Payment Protection Insurance
This is a loan insurance guaranteeing that payments will be made on your secured loan even if you are physically unable due to unemployment, accident, injury, illness or death.

Personal Loan
A loan from a lender to a borower for personal use, such as the purchase of a car, holiday, home improvements, etc. A Personal Loan can be Unsecured or Secured.

Secured Loan
This loan is secured on your property by the lender. This ensures the lender is minimising the risk of losing the money, and as a result is able to offer a Secured Loan at a lower APR than an Unsecured Loan. A Secured Loan is also easier to obtain even with a bad credit history, such as arrears or county court judgements. With secured loans you should be aware that your home is at risk if you do n...

Short-Term Loans
Short term loans are the type of loans that meet maturity within a year or less or are payable within 12 months.
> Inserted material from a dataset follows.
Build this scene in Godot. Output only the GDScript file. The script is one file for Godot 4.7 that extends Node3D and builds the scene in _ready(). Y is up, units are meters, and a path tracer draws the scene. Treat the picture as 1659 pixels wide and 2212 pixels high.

Short-term loans include lines of credit, working capital loans and accounts receivable loans.

Student Loans
Student loans in the UK are publicly financed by the government body - Student Loans Company, and are provided to help students with their living costs whilst studying in higher education.

SVR
The Standard Variable Rate is the interest rate the lender charges which fluctuates with the changes in the base rate

Unsecured Loan
An Unsecured Loan costs more in repayments than a Secured Loan, but does not carry the risks to your home if you unable to keep up repayments.

Variable Rate Loan
A loan with interest rate changes tied to the market rate - You benefit from lower monthly payments when the market rate is down, but the rates can go up and your payments can increase.